Yeah, take a look at a Meanwell .pdf. There's a page called "Dimming Operation". With no resistance across the dimmer wires (referred to as "OPEN" in the .pdf) the driver should run at 102% to 108% of its rated capacity. With 100K ohms across the dimmer wires (in other words, you've plugged in your 100K ohm potentiometer and turned it all the way up) the driver is supposed to run at 100% of capacity. If the driver sees 90K ohms it's supposed to drop to 90% output. And so on, down to 10K ohms and 10% of rated capacity.
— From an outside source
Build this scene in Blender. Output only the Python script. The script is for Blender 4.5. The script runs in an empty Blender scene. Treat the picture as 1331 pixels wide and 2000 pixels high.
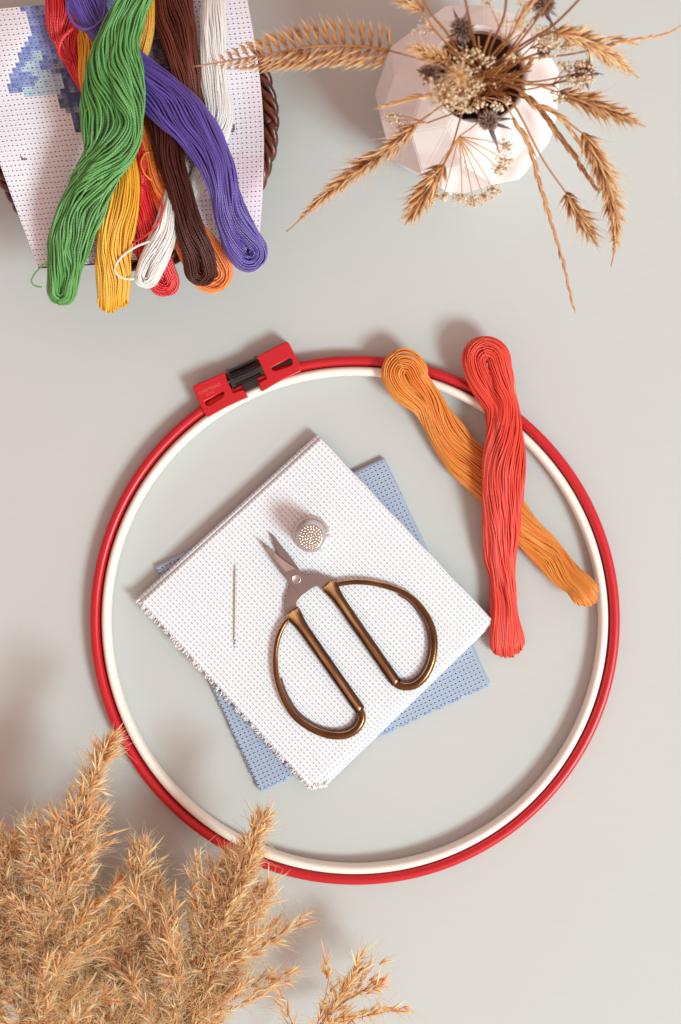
import bpy, bmesh, math, random
import numpy as np
from mathutils import Vector, Matrix

random.seed(7); rng = np.random.default_rng(7)
SC = bpy.context.scene
COL = SC.collection
PX = 0.25            # millimetres on the table per photo pixel
HC = 750.0           # camera height in millimetres
NAD = np.array([0.0, 50.0])
pi = math.pi

# ------------------------------------------------------------------ helpers
def W(px, py, z=0.0):
    t = np.array([(px - 665.5) * PX, (1000 - py) * PX])
    p = NAD + (t - NAD) * (1 - z / HC)
    return np.array([p[0], p[1], z])

def s2l(c):
    c = c / 255.0
    return c / 12.92 if c <= 0.04045 else ((c + 0.055) / 1.055) ** 2.4
def rgb(r, g, b): return (s2l(r), s2l(g), s2l(b), 1.0)

def catmull(pts, n=None, step=2.0, closed=False):
    P = np.array(pts, float)
    m = len(P)
    out = []
    segs = m if closed else m - 1
    for i in range(segs):
        if closed:
            p0, p1, p2, p3 = P[(i-1) % m], P[i], P[(i+1) % m], P[(i+2) % m]
        else:
            p1, p2 = P[i], P[i+1]
            p0 = P[i-1] if i > 0 else 2*p1 - p2
            p3 = P[i+2] if i+2 < m else 2*p2 - p1
        t = np.linspace(0, 1, 24, endpoint=False)[:, None]
        out.append(0.5*((2*p1) + (-p0+p2)*t + (2*p0-5*p1+4*p2-p3)*t*t + (-p0+3*p1-3*p2+p3)*t**3))
    out = np.concatenate(out)
    out = np.vstack([out, P[0] if closed else P[-1]])
    d = np.concatenate([[0], np.cumsum(np.linalg.norm(np.diff(out[:, :2 if out.shape[1] == 2 else 3], axis=0), axis=1))])
    if n is None: n = max(4, int(d[-1] / step) + 1)
    s = np.linspace(0, d[-1], n)
    return np.stack([np.interp(s, d, out[:, k]) for k in range(out.shape[1])], 1)

class MB:
    """collects vertices (mm), quads/tris, a tone per vertex and uvs"""
    def __init__(s):
        s.v = []; s.f4 = []; s.f3 = []; s.t = []; s.uv = []; s.n = 0
    def add(s, v, f4=None, f3=None, tone=None, uv=None):
        v = np.asarray(v, float).reshape(-1, 3)
        k = len(v)
        s.v.append(v)
        if f4 is not None and len(f4): s.f4.append(np.asarray(f4, int).reshape(-1, 4) + s.n)
        if f3 is not None and len(f3): s.f3.append(np.asarray(f3, int).reshape(-1, 3) + s.n)
        s.t.append(np.full(k, 0.5) if tone is None else np.broadcast_to(np.asarray(tone, float).reshape(-1), (k,)) if np.size(tone) in (1, k) else np.full(k, .5))
        s.uv.append(np.zeros((k, 2)) if uv is None else np.asarray(uv, float).reshape(-1, 2))
        s.n += k
    def tubes(s, P, R, sides=6, tone=None, cap=True, flat=1.0):
        """P (K,N,3) paths, R (K,N) or scalar radii"""
        P = np.asarray(P, float)
        if P.ndim == 2: P = P[None]
        K, N, _ = P.shape
        R = np.broadcast_to(np.asarray(R, float), (K, N))
        T = np.gradient(P, axis=1)
        T /= np.linalg.norm(T, axis=2, keepdims=True) + 1e-9
        ref = np.where(np.abs(T[:, 0, 2:3]) > 0.8, np.array([[1.0, 0, 0]]), np.array([[0, 0, 1.0]]))
        Nn = np.zeros_like(P)
        n0 = ref - T[:, 0] * np.sum(ref*T[:, 0], 1, keepdims=True)
        Nn[:, 0] = n0 / (np.linalg.norm(n0, axis=1, keepdims=True) + 1e-9)
        for i in range(1, N):
            n = Nn[:, i-1] - T[:, i]*np.sum(Nn[:, i-1]*T[:, i], 1, keepdims=True)
            Nn[:, i] = n / (np.linalg.norm(n, axis=1, keepdims=True) + 1e-9)
        B = np.cross(T, Nn)
        th = np.linspace(0, 2*pi, sides, endpoint=False)
        V = P[:, :, None] + R[:, :, None, None]*(Nn[:, :, None]*np.cos(th)[None, None, :, None]*flat + B[:, :, None]*np.sin(th)[None, None, :, None])
        d = np.concatenate([np.zeros((K, 1)), np.cumsum(np.linalg.norm(np.diff(P, axis=1), axis=2), axis=1)], 1)
        uv = np.zeros((K, N, sides, 2)); uv[..., 0] = (th/(2*pi))[None, None]; uv[..., 1] = d[:, :, None]
        k = np.arange(K)[:, None, None]*N*sides; i = np.arange(N-1)[None, :, None]*sides
        j = np.arange(sides)[None, None]; j2 = (j+1) % sides
        f = np.stack([k+i+j, k+i+j2, k+i+sides+j2, k+i+sides+j], -1).reshape(-1, 4)
        f3 = []
        if cap:
            for e in (0, N-1):
                for q in range(1, sides-1):
                    a = np.arange(K)*N*sides + e*sides
                    f3.append(np.stack([a, a+q+1, a+q] if e == 0 else [a, a+q, a+q+1], -1))
            f3 = np.concatenate(f3)
        if tone is None: tn = np.full((K, N, sides), 0.5)
        else:
            tone = np.asarray(tone, float)
            if tone.ndim == 1: tone = tone[:, None]
            tn = np.broadcast_to(tone[:, :, None], (K, N, sides))
        s.add(V.reshape(-1, 3), f, f3, tn.reshape(-1), uv.reshape(-1, 2))
    def tube(s, path, r, sides=8, tone=0.5, flat=1.0):
        path = np.asarray(path, float)
        s.tubes(path[None], np.broadcast_to(np.asarray(r, float), (1, len(path))), sides, np.array([tone]), True, flat)
    def lathe(s, prof, n=48, c=(0, 0, 0), tone=.5):
        prof = np.array(prof, float); th = np.linspace(0, 2*pi, n, endpoint=False)
        V = np.stack([prof[:, 0:1]*np.cos(th), prof[:, 0:1]*np.sin(th), np.repeat(prof[:, 1:2], n, 1)], -1) + np.array(c)
        m = len(prof); i = np.arange(m-1)[:, None]*n; j = np.arange(n)[None]; j2 = (j+1) % n
        s.add(V.reshape(-1, 3), np.stack([i+j, i+j2, i+n+j2, i+n+j], -1).reshape(-1, 4), tone=tone)
    def balls(s, C, r, tone=None, rows=4, n=6):
        C = np.asarray(C, float).reshape(-1, 3); K = len(C)
        r = np.broadcast_to(np.asarray(r, float), (K,))
        ph = np.linspace(0.02, pi-0.02, rows+1)
        P = C[:, None] + r[:, None, None]*np.stack([0*ph, 0*ph, np.cos(ph)], -1)[None]
        R = r[:, None]*np.sin(ph)[None]
        # build through a lattice
        th = np.linspace(0, 2*pi, n, endpoint=False)
        V = P[:, :, None] + R[:, :, None, None]*np.stack([np.cos(th), np.sin(th), 0*th], -1)[None, None]
        N = rows+1
        k = np.arange(K)[:, None, None]*N*n; i = np.arange(N-1)[None, :, None]*n; j = np.arange(n)[None, None]; j2 = (j+1) % n
        f = np.stack([k+i+n+j, k+i+n+j2, k+i+j2, k+i+j], -1).reshape(-1, 4)
        t = np.full(K, .5) if tone is None else np.broadcast_to(tone, (K,))
        s.add(V.reshape(-1, 3), f, tone=np.repeat(t, N*n))
    def mesh(s, name, origin, smooth=True):
        v = np.concatenate(s.v)
        v = (v - origin) * 0.001
        f4 = np.concatenate(s.f4) if s.f4 else np.zeros((0, 4), int)
        f3 = np.concatenate(s.f3) if s.f3 else np.zeros((0, 3), int)
        me = bpy.data.meshes.new(name)
        me.vertices.add(len(v)); me.vertices.foreach_set('co', v.astype(np.float32).ravel())
        loops = np.concatenate([f4.ravel(), f3.ravel()]).astype(np.int32)
        nf = len(f4)+len(f3)
        me.loops.add(len(loops)); me.loops.foreach_set('vertex_index', loops)
        me.polygons.add(nf)
        st = np.concatenate([np.arange(len(f4))*4, len(f4)*4+np.arange(len(f3))*3]).astype(np.int32)
        me.polygons.foreach_set('loop_start', st)
        me.polygons.foreach_set('use_smooth', np.full(nf, smooth))
        at = me.attributes.new('tone', 'FLOAT', 'POINT'); at.data.foreach_set('value', np.concatenate(s.t).astype(np.float32))
        ul = me.uv_layers.new(name='UVMap'); ul.data.foreach_set('uv', np.concatenate(s.uv)[loops].astype(np.float32).ravel())
        me.update(calc_edges=True); me.validate()
        return me

ORG = {}
def props(o, label=None, cat=None, group=None, kind=None):
    if label: o['label'] = label
    if cat: o['category'] = cat
    if group: o['group'] = group
    if kind: o['kind'] = kind
    return o
def thing(name, label, cat, loc, group=None):
    o = bpy.data.objects.new(name, None); COL.objects.link(o)
    o.empty_display_size = 0.01
    loc = np.array(loc, float); o.location = loc*0.001; ORG[o.name] = loc
    return props(o, label, cat, group)
def obj(name, mb, m, parent=None, smooth=True, origin=None):
    if parent is not None: org = ORG[parent.name]
    elif origin is not None: org = np.array(origin, float)
    else:
        v = np.concatenate(mb.v); org = np.array([(v[:, 0].min()+v[:, 0].max())/2, (v[:, 1].min()+v[:, 1].max())/2, v[:, 2].min()])
    me = mb.mesh(name, org, smooth)
    me.materials.append(m)
    o = bpy.data.objects.new(name, me); COL.objects.link(o)
    if parent is not None: o.parent = parent; ORG[o.name] = org
    else: o.location = org*0.001; ORG[o.name] = org
    return o
def flat(name, outlines, z0, z1, bev, m, parent, smooth_outline=False):
    """a plate cut from outlines (photo pixels, first one outer, others holes)"""
    cu = bpy.data.curves.new('tmp', 'CURVE'); cu.dimensions = '2D'; cu.fill_mode = 'BOTH'
    cu.extrude = max(((z1-z0)/2-bev)*0.001, 1e-6); cu.bevel_depth = bev*0.001; cu.bevel_resolution = 3; cu.offset = -bev*0.001
    org = ORG[parent.name]
    zc = (z0+z1)/2
    for o_ in outlines:
        pts = np.array([W(a, b, z1)[:2] for a, b in o_])
        if smooth_outline: pts = catmull(pts, closed=True, step=0.5)[:-1]
        sp = cu.splines.new('POLY'); sp.points.add(len(pts)-1); sp.use_cyclic_u = True
        for i, p in enumerate(pts): sp.points[i].co = ((p[0]-org[0])*.001, (p[1]-org[1])*.001, 0, 1)
    t = bpy.data.objects.new('tmp', cu); COL.objects.link(t)
    dg = bpy.context.evaluated_depsgraph_get()
    me = bpy.data.meshes.new_from_object(t.evaluated_get(dg)); me.name = name
    bpy.data.objects.remove(t); bpy.data.curves.remove(cu)
    for v in me.vertices: v.co.z += (zc-org[2])*.001
    me.materials.clear(); me.materials.append(m)
    o = bpy.data.objects.new(name, me); COL.objects.link(o); o.parent = parent; ORG[o.name] = org
    return o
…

My understanding is Meanwell doesn't want their drivers run below 10%, so that's why some folks recommend adding a 10K ohm resistor in series with the pot. With the resistor in place you can twist the potentiometer to zero and the driver will still see the resistor's 10K ohms. So it won't go below 10% output.
Of course, adding the 10K ohm resistor in line with the pot means that when you've got the pot twisted all the way to 100K ohms the driver sees 110K ohms. We don't really care about that. The driver should run just a little bit harder at 110K ohms than 100K ohms. Maybe not enough to see the difference with the naked eye. I'm guessing an electronic meter that reads lux or PAR would pick up the difference between 100K ohms and 110K ohms.
So, long story short, yes, the driver should run harder with no dimming device at all connected to the dimmer wires. Meanwell engineered their drivers to accept 3 different methods for dimming, but the potentiometer is the simplest so that's what most growers choose.
Did watering alleviate that sad, droopy look?